O livro alterna capítulos com a história de Tuahir e Muidinga e capitulos do diário de Kindzu, ambos misturando realidade com surrealismo. O autor fala das ruínas que a guerra deixou, dos escombros materiais e espirituais que ficaram pelo país e com os quais a população tem que lidar. Fala sobre como a guerra foi tão profunda que arruinou a relação do próprio povo moçambicano com suas tradições.
Para mim a história é sobre reviver a memória, reconstruir a história do país e romper o sonambulismo que se instalou depois de tantos anos de guerra (de Independência, entre 1964 e 1975, e Civil, entre 1977 e 1992).
“Antes fosse uma guerra a sério. Se assim fosse teria feito crescer o exército. Mas uma guerra-fantasma faz crescer um exército-fantasma, salteado, desnorteado, temido por todos e mandado por ninguém. E nós próprios, indiscriminadas vítimas, nos íamos convertendo em fantasmas.”

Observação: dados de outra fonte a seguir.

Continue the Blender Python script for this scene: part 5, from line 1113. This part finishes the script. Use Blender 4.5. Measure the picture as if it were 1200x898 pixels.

Achei fantástico o uso de palavras que acredito serem comuns no vocabulário do português falado em Moçambique (canção de nenecar, parecenças etc.), além das palavras criadas pelo autor (neologismos) que fazem todo sentido e dão um tom engraçado à história: tremedroso (com medo), larapilhar (roubar), marmulhar das ondas, sonhambulante, redemoníaca (se referindo à agua do rio), abismaravilhado, brincriação (brincadeira de faz de conta), miraginações (miragem+imaginação).
“Eu circulava por ali, divagante, devagaroso”
“Neguei, veementindo”
A velha assentava toda em ossos: magra, escãozelada”
Já tinha lido outro livro do autor, mas Terra Sonambula me agradou muito mais. Gosto do jeito que ele escreve, que as pessoas chamam de poético: fala de coisa tristes de uma forma bonita. Talves não agrade a todos, mas acho que vale a pena ler para conhecer autores de outros países que também escrevem em português, principalmente os africanos que falam também da influência e consequências da colonização portuguesa em seus países.